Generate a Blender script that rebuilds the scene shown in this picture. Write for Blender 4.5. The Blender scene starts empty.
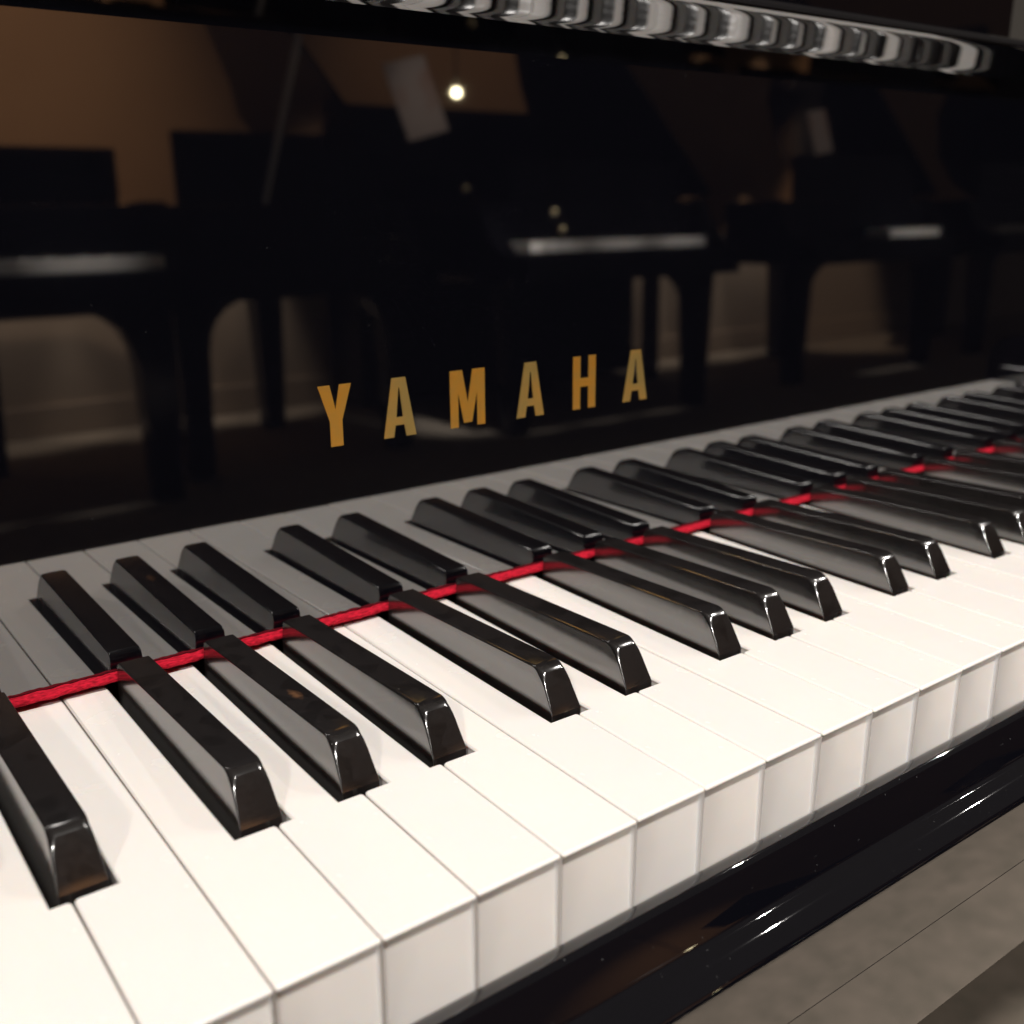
import bpy, bmesh, math, random
from mathutils import Vector, Matrix
random.seed(7)
S = bpy.context.scene
COL = S.collection
P = 0.0235            # white key pitch
D = 0.149             # depth of the fallboard face behind the key fronts
FL = -0.73            # floor level (key tops are z = 0)

# ------------------------------------------------------------------ materials
def mat(name, base=(.5, .5, .5), rough=.5, ior=1.5, metal=0.0):
    m = bpy.data.materials.new(name); m.use_nodes = True
    b = m.node_tree.nodes['Principled BSDF']
    b.inputs['Base Color'].default_value = (*base, 1)
    b.inputs['Roughness'].default_value = rough
    b.inputs['IOR'].default_value = ior
    b.inputs['Metallic'].default_value = metal
    return m
def nd(m, t, **kw):
    n = m.node_tree.nodes.new(t)
    for k, v in kw.items(): setattr(n, k, v)
    return n
def ln(m, a, b): m.node_tree.links.new(a, b)
def bsdf(m): return m.node_tree.nodes['Principled BSDF']
def noise(m, scale, detail=3, coord='Object', vec_scale=None):
    tc = nd(m, 'ShaderNodeTexCoord'); n = nd(m, 'ShaderNodeTexNoise')
    n.inputs['Scale'].default_value = scale; n.inputs['Detail'].default_value = detail
    if vec_scale:
        mp = nd(m, 'ShaderNodeMapping'); mp.inputs['Scale'].default_value = vec_scale
        ln(m, tc.outputs[coord], mp.inputs[0]); ln(m, mp.outputs[0], n.inputs['Vector'])
    else: ln(m, tc.outputs[coord], n.inputs['Vector'])
    return n
def ramp(m, src, stops):
    r = nd(m, 'ShaderNodeValToRGB'); e = r.color_ramp.elements
    while len(e) < len(stops): e.new(.5)
    for i, (p, c) in enumerate(stops): e[i].position = p; e[i].color = (*c, 1) if len(c) == 3 else c
    ln(m, src, r.inputs[0]); return r
def g(v): return (v, v, v)

# polished polyester lacquer: black base, glossy clear surface, faint dust
def lacquer(name, base=(.0026, .0026, .0042), rough=.022, ior=2.6, dust=0.35, coat=0):
    m = mat(name, base, rough, ior)
    n = noise(m, 900, 2)
    r = ramp(m, n.outputs['Fac'], [(0, base), (.74, base), (.80, tuple(c + .10 * dust for c in base))])
    ln(m, r.outputs[0], bsdf(m).inputs['Base Color'])
    return m
M_LACQ = lacquer('black_lacquer')
M_SLIP = lacquer('black_keyslip_lacquer', rough=.022, ior=2.05, dust=.8)
M_FAR = mat('black_piano_finish', (.002, .002, .0028), .12, 1.35)

# white key covering: slightly warm, faint mottling, soft gloss
M_WHITE = mat('white_key_plastic', (.82, .79, .73), .22, 1.5)
n = noise(M_WHITE, 22, 4, vec_scale=(1, .6, 1))
oi = nd(M_WHITE, 'ShaderNodeObjectInfo'); cm = nd(M_WHITE, 'ShaderNodeCombineXYZ')
for k_ in range(3): ln(M_WHITE, oi.outputs['Random'], cm.inputs[k_])
sc_ = nd(M_WHITE, 'ShaderNodeVectorMath', operation='SCALE'); sc_.inputs['Scale'].default_value = 7; ln(M_WHITE, cm.outputs[0], sc_.inputs[0])
mp_ = n.inputs['Vector'].links[0].from_node; ln(M_WHITE, sc_.outputs[0], mp_.inputs['Location'])
r = ramp(M_WHITE, n.outputs['Fac'], [(.3, (.84, .785, .735)), (.7, (.78, .745, .715))])
ln(M_WHITE, r.outputs[0], bsdf(M_WHITE).inputs['Base Color'])
n2 = noise(M_WHITE, 60, 5)
r2 = ramp(M_WHITE, n2.outputs['Fac'], [(.3, g(.16)), (.7, g(.30))])
ln(M_WHITE, r2.outputs[0], bsdf(M_WHITE).inputs['Roughness'])
bsdf(M_WHITE).inputs['Subsurface Weight'].default_value = .35
bsdf(M_WHITE).inputs['Subsurface Radius'].default_value = (1.0, .62, .38); bsdf(M_WHITE).inputs['Subsurface Scale'].default_value = .0016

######

=== What you have to do ===
Reproduce the material above exactly, first line through the line that contains "tops are z = 0)", minus the pictures.

=== Answer below ===
Generate a Blender script that rebuilds the scene shown in this picture. Write for Blender 4.5. The Blender scene starts empty.
import bpy, bmesh, math, random
from mathutils import Vector, Matrix
random.seed(7)
S = bpy.context.scene
COL = S.collection
P = 0.0235            # white key pitch
D = 0.149             # depth of the fallboard face behind the key fronts
FL = -0.73            # floor level (key tops are z = 0)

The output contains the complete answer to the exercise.